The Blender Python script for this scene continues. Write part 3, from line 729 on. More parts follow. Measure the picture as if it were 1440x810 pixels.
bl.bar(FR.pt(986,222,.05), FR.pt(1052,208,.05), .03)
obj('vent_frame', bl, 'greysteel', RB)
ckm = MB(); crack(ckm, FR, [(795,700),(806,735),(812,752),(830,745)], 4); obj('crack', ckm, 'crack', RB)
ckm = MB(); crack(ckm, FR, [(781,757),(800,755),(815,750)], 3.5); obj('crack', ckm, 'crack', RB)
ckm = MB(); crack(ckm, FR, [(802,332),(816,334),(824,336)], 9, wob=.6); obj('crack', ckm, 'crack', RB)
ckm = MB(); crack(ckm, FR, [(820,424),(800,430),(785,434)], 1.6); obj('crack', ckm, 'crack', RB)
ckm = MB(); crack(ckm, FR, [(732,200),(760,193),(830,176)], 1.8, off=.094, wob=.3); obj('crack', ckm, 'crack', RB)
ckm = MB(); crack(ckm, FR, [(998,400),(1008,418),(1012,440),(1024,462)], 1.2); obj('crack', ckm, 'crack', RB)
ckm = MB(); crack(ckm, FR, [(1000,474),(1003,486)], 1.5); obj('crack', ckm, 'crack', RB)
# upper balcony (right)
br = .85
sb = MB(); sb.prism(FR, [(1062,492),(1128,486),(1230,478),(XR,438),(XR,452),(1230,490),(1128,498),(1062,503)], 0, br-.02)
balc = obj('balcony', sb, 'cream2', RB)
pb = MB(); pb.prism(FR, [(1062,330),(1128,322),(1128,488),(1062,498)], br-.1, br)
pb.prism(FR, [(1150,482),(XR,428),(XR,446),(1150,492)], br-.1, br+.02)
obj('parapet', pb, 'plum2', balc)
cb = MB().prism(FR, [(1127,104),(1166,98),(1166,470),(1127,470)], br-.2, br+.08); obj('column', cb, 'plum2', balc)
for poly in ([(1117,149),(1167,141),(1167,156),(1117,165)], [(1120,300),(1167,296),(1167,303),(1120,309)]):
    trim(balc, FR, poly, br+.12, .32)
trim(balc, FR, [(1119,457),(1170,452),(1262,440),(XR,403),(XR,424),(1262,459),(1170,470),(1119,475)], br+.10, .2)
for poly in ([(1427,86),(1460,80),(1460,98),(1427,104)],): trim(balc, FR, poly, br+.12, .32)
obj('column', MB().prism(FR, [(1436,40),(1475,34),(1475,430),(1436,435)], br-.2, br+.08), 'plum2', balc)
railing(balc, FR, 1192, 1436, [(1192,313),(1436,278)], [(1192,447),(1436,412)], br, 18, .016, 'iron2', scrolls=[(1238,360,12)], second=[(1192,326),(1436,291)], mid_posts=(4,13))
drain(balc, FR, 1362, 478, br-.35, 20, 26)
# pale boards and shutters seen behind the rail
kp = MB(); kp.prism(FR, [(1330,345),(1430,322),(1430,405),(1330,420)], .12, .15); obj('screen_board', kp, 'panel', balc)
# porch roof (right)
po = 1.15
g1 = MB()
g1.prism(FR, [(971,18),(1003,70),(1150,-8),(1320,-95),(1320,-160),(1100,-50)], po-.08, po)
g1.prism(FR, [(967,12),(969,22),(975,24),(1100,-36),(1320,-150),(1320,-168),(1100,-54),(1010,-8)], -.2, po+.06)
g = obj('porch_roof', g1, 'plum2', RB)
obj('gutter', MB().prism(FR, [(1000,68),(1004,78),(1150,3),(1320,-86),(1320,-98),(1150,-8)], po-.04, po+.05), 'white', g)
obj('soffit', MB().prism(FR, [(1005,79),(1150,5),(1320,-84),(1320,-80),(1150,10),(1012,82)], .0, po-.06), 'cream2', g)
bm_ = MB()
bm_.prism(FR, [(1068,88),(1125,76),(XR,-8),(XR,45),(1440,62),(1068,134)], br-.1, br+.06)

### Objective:
Each line of the material above needs to be quoted exactly, please.

### Written answer:
The Blender Python script for this scene continues. Write part 3, from line 729 on. More parts follow. Measure the picture as if it were 1440x810 pixels.
bl.bar(FR.pt(986,222,.05), FR.pt(1052,208,.05), .03)
obj('vent_frame', bl, 'greysteel', RB)
ckm = MB(); crack(ckm, FR, [(795,700),(806,735),(812,752),(830,745)], 4); obj('crack', ckm, 'crack', RB)
ckm = MB(); crack(ckm, FR, [(781,757),(800,755),(815,750)], 3.5); obj('crack', ckm, 'crack', RB)
ckm = MB(); crack(ckm, FR, [(802,332),(816,334),(824,336)], 9, wob=.6); obj('crack', ckm, 'crack', RB)
ckm = MB(); crack(ckm, FR, [(820,424),(800,430),(785,434)], 1.6); obj('crack', ckm, 'crack', RB)
ckm = MB(); crack(ckm, FR, [(732,200),(760,193),(830,176)], 1.8, off=.094, wob=.3); obj('crack', ckm, 'crack', RB)
ckm = MB(); crack(ckm, FR, [(998,400),(1008,418),(1012,440),(1024,462)], 1.2); obj('crack', ckm, 'crack', RB)
ckm = MB(); crack(ckm, FR, [(1000,474),(1003,486)], 1.5); obj('crack', ckm, 'crack', RB)
# upper balcony (right)
br = .85
sb = MB(); sb.prism(FR, [(1062,492),(1128,486),(1230,478),(XR,438),(XR,452),(1230,490),(1128,498),(1062,503)], 0, br-.02)
balc = obj('balcony', sb, 'cream2', RB)
pb = MB(); pb.prism(FR, [(1062,330),(1128,322),(1128,488),(1062,498)], br-.1, br)
pb.prism(FR, [(1150,482),(XR,428),(XR,446),(1150,492)], br-.1, br+.02)
obj('parapet', pb, 'plum2', balc)
cb = MB().prism(FR, [(1127,104),(1166,98),(1166,470),(1127,470)], br-.2, br+.08); obj('column', cb, 'plum2', balc)
for poly in ([(1117,149),(1167,141),(1167,156),(1117,165)], [(1120,300),(1167,296),(1167,303),(1120,309)]):
    trim(balc, FR, poly, br+.12, .32)
trim(balc, FR, [(1119,457),(1170,452),(1262,440),(XR,403),(XR,424),(1262,459),(1170,470),(1119,475)], br+.10, .2)
for poly in ([(1427,86),(1460,80),(1460,98),(1427,104)],): trim(balc, FR, poly, br+.12, .32)
obj('column', MB().prism(FR, [(1436,40),(1475,34),(1475,430),(1436,435)], br-.2, br+.08), 'plum2', balc)
railing(balc, FR, 1192, 1436, [(1192,313),(1436,278)], [(1192,447),(1436,412)], br, 18, .016, 'iron2', scrolls=[(1238,360,12)], second=[(1192,326),(1436,291)], mid_posts=(4,13))
drain(balc, FR, 1362, 478, br-.35, 20, 26)
# pale boards and shutters seen behind the rail
kp = MB(); kp.prism(FR, [(1330,345),(1430,322),(1430,405),(1330,420)], .12, .15); obj('screen_board', kp, 'panel', balc)
# porch roof (right)
po = 1.15
g1 = MB()
g1.prism(FR, [(971,18),(1003,70),(1150,-8),(1320,-95),(1320,-160),(1100,-50)], po-.08, po)
g1.prism(FR, [(967,12),(969,22),(975,24),(1100,-36),(1320,-150),(1320,-168),(1100,-54),(1010,-8)], -.2, po+.06)
g = obj('porch_roof', g1, 'plum2', RB)
obj('gutter', MB().prism(FR, [(1000,68),(1004,78),(1150,3),(1320,-86),(1320,-98),(1150,-8)], po-.04, po+.05), 'white', g)
obj('soffit', MB().prism(FR, [(1005,79),(1150,5),(1320,-84),(1320,-80),(1150,10),(1012,82)], .0, po-.06), 'cream2', g)
bm_ = MB()
bm_.prism(FR, [(1068,88),(1125,76),(XR,-8),(XR,45),(1440,62),(1068,134)], br-.1, br+.06)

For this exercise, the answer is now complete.